La Playita Garden / Joshua Ascencio
La Playita Garden / Joshua Ascencio
Text description provided by the architects. Located in the central core of the school buildings inside the campus, it is found a remarkable semi-shade garden that groups nineteen medium-high trees and is outlined by the presence of the Sierra Madre Oriental, a mountain chain that frames the City of Monterrey. However, despite the charming narrative given to the garden, the real analogy was different. Before our design intervention on-site, the garden mainly functioned as a secondary path that students use to transit from classroom to classroom during class period change. Hallways and stairs were mainly occupied by students who used those transit spaces as encounter meeting points to socialize, study or relax. This ended in a space circulatory problem that put other students and teachers in real danger because of the people’s conglomeration.
The main design purpose of this project was to transform the described beautiful garden used mainly as a circulatory area, into a recreational outdoor space for students to stay during break periods.
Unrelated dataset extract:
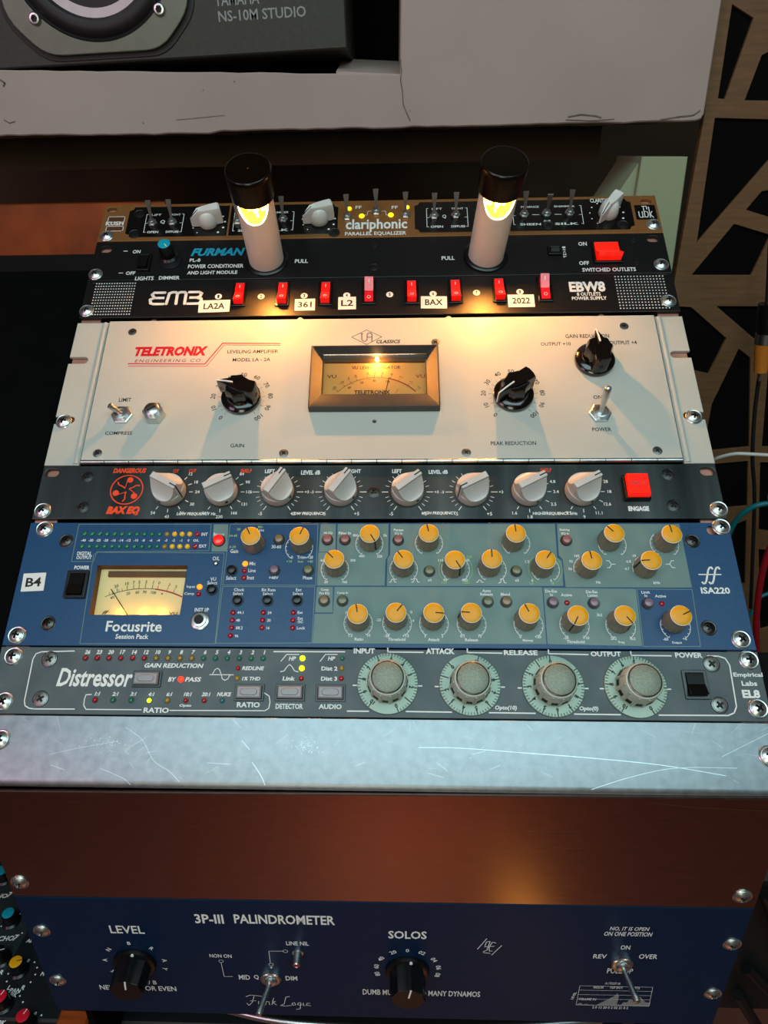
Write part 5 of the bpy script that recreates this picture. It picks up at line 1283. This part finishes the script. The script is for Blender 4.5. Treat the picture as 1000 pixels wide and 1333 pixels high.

Therefore, to develop this project we worked on five design points.
The first design point creates the definition of encounter points through intersection paths that mainly function was to force students to stop for them to meet classmates or even admire the landscape. The second design point proposes a wide range of activities by using loose and non-fixed furniture so students can choose between studying, reading, relaxing, socializing, eating, or just contemplating landscapes. The third design point marks the importance of community and the sense of belonging through the implementation of urban orchards and endemic gardens, so students can gather and plant their own plants and watch their vegetables grow while at the same time inducing the student to feel part of the project.
The fourth design point addresses the importance of the environment by using recycling materials for the metal modular open-air structure which was assembled with recycled W– w-profile pieces. As well as the saving of the nineteen medium-high trees already on site that became the main protagonist of this project. And the fifth design point indicates the importance of comfort through the application of thirty – two raised gardens that creates a green roof sky that gives a visual spectacle to viewers walking on the higher levels of the classroom buildings, but its main function is to reduce the thermal sensation to students that gather on the ground level and shelter them from the extremely hot weather that characterizes the north of Mexico during the major part of the year.
The Jardin La Playita evokes to schools the importance of having natural outdoor spaces on campus so students could seek physical and mental health during school breaks for them to rediscover after a long stay inside classrooms.